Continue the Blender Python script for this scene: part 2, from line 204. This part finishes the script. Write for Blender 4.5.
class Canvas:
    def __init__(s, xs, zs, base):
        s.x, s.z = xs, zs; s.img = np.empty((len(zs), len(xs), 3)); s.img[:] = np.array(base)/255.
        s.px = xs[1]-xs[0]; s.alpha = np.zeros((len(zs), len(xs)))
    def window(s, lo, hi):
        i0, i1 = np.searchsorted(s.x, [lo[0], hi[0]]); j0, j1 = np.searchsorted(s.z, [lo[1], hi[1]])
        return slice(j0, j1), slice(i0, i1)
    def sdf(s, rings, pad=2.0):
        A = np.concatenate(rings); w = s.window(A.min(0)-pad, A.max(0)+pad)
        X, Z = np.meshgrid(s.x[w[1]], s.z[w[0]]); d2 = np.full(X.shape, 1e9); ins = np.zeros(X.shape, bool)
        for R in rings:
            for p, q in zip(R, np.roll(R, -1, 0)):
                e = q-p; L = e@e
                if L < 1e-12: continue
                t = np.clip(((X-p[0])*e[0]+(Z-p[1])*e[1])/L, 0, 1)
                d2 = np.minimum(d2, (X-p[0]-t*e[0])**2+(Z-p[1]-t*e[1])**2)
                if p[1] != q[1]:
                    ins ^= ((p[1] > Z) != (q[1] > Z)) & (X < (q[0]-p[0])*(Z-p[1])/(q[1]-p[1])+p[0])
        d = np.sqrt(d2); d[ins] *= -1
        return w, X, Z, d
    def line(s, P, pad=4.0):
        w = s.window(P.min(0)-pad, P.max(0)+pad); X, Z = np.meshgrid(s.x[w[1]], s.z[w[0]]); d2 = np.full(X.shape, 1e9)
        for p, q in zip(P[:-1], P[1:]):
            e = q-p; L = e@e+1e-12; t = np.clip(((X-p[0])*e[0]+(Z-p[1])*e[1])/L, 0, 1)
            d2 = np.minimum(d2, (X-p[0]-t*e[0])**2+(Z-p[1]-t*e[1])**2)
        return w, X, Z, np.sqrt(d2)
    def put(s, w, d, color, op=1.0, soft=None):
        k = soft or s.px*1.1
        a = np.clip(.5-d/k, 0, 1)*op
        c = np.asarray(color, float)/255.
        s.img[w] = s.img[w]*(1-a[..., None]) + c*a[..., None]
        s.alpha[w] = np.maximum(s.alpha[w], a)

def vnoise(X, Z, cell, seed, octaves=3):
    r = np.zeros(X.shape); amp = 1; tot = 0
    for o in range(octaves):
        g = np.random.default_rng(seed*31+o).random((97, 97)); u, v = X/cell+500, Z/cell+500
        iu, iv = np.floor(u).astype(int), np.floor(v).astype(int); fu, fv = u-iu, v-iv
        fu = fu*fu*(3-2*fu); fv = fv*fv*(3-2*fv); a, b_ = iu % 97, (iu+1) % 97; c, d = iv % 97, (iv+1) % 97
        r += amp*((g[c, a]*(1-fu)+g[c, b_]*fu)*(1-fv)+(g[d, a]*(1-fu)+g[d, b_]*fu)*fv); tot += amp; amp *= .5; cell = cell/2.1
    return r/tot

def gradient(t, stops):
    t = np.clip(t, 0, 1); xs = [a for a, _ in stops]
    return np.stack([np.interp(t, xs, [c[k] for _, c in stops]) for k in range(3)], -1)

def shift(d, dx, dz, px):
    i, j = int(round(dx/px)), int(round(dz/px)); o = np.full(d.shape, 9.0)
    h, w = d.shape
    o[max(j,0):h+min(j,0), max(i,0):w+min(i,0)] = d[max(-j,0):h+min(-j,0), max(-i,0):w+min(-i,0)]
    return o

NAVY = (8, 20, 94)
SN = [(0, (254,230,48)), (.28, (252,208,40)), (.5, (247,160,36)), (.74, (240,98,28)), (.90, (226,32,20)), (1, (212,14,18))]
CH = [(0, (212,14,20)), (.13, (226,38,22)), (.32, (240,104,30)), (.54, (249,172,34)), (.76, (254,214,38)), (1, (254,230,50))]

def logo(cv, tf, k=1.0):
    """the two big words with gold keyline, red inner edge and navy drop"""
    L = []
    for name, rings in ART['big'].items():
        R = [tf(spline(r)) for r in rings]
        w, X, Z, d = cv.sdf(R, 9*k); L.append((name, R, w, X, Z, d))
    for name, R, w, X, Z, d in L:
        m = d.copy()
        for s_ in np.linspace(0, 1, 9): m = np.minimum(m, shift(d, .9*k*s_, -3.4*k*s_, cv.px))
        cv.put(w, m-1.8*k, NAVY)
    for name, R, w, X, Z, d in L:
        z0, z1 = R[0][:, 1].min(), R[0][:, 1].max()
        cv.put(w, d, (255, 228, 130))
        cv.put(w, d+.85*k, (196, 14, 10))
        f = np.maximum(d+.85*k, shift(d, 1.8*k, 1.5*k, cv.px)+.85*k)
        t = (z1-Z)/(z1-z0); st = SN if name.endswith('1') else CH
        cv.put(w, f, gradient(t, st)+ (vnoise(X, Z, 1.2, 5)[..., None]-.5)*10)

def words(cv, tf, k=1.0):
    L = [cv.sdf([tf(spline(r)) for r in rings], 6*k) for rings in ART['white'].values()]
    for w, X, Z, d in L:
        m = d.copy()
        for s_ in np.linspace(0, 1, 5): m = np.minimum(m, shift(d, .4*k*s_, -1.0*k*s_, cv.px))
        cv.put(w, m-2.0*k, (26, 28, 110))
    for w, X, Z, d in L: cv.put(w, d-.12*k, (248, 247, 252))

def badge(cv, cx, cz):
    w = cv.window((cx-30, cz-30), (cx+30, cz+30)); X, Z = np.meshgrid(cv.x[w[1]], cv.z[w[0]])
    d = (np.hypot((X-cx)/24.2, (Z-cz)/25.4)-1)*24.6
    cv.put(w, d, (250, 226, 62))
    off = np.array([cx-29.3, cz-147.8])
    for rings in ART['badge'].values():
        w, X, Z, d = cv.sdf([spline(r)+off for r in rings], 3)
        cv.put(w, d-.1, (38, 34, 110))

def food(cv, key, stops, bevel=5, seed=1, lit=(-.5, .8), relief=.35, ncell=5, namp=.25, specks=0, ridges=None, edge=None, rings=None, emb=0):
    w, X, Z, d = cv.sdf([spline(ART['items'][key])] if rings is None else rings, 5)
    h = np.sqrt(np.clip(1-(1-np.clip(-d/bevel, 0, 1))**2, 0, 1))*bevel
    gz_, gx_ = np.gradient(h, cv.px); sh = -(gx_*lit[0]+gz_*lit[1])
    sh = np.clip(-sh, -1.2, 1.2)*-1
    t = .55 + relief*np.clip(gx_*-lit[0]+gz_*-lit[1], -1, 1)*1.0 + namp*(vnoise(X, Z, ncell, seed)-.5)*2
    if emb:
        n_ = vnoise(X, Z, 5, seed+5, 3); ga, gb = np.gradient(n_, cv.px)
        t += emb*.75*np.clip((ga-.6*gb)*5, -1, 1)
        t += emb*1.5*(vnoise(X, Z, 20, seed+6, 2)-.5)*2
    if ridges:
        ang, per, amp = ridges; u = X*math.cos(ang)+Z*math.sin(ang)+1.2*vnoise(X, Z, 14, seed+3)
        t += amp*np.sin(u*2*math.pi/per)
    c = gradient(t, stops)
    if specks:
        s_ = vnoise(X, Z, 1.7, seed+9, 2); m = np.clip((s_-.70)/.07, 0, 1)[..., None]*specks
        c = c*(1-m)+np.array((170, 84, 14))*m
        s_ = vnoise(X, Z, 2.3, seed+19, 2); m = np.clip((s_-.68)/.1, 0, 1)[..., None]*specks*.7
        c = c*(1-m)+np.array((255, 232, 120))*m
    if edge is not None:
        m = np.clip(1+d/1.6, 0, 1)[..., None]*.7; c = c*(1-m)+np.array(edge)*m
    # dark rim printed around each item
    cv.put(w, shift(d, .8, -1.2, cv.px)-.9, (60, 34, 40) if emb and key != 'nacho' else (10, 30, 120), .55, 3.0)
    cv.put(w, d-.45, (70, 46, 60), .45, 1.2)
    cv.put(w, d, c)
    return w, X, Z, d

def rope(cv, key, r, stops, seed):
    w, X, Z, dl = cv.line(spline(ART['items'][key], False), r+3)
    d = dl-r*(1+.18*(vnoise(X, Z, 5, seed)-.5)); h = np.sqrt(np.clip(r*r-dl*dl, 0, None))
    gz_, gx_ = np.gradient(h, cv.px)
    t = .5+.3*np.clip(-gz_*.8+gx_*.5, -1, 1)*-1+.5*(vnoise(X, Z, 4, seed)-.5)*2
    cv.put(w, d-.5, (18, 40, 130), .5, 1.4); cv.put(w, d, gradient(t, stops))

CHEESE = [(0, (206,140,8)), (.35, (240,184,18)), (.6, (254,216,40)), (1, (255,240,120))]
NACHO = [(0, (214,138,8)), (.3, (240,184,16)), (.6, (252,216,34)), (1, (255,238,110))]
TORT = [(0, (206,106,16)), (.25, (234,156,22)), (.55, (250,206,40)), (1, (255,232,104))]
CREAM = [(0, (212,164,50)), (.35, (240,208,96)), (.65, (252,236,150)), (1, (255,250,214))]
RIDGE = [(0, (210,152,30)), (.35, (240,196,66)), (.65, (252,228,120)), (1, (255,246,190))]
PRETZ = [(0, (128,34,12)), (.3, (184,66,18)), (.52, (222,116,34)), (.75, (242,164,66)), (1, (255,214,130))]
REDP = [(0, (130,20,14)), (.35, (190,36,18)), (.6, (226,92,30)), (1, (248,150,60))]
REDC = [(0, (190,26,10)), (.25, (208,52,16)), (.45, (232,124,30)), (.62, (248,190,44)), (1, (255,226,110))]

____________

What is needed — Everything from the first line of the material through the line containing "s.alpha[w] = np.maximum(s.alpha[w], a)" is to be printed exactly; lines after that are to be left out.

Correct output —
Continue the Blender Python script for this scene: part 2, from line 204. This part finishes the script. Write for Blender 4.5.
class Canvas:
    def __init__(s, xs, zs, base):
        s.x, s.z = xs, zs; s.img = np.empty((len(zs), len(xs), 3)); s.img[:] = np.array(base)/255.
        s.px = xs[1]-xs[0]; s.alpha = np.zeros((len(zs), len(xs)))
    def window(s, lo, hi):
        i0, i1 = np.searchsorted(s.x, [lo[0], hi[0]]); j0, j1 = np.searchsorted(s.z, [lo[1], hi[1]])
        return slice(j0, j1), slice(i0, i1)
    def sdf(s, rings, pad=2.0):
        A = np.concatenate(rings); w = s.window(A.min(0)-pad, A.max(0)+pad)
        X, Z = np.meshgrid(s.x[w[1]], s.z[w[0]]); d2 = np.full(X.shape, 1e9); ins = np.zeros(X.shape, bool)
        for R in rings:
            for p, q in zip(R, np.roll(R, -1, 0)):
                e = q-p; L = e@e
                if L < 1e-12: continue
                t = np.clip(((X-p[0])*e[0]+(Z-p[1])*e[1])/L, 0, 1)
                d2 = np.minimum(d2, (X-p[0]-t*e[0])**2+(Z-p[1]-t*e[1])**2)
                if p[1] != q[1]:
                    ins ^= ((p[1] > Z) != (q[1] > Z)) & (X < (q[0]-p[0])*(Z-p[1])/(q[1]-p[1])+p[0])
        d = np.sqrt(d2); d[ins] *= -1
        return w, X, Z, d
    def line(s, P, pad=4.0):
        w = s.window(P.min(0)-pad, P.max(0)+pad); X, Z = np.meshgrid(s.x[w[1]], s.z[w[0]]); d2 = np.full(X.shape, 1e9)
        for p, q in zip(P[:-1], P[1:]):
            e = q-p; L = e@e+1e-12; t = np.clip(((X-p[0])*e[0]+(Z-p[1])*e[1])/L, 0, 1)
            d2 = np.minimum(d2, (X-p[0]-t*e[0])**2+(Z-p[1]-t*e[1])**2)
        return w, X, Z, np.sqrt(d2)
    def put(s, w, d, color, op=1.0, soft=None):
        k = soft or s.px*1.1
        a = np.clip(.5-d/k, 0, 1)*op
        c = np.asarray(color, float)/255.
        s.img[w] = s.img[w]*(1-a[..., None]) + c*a[..., None]
        s.alpha[w] = np.maximum(s.alpha[w], a)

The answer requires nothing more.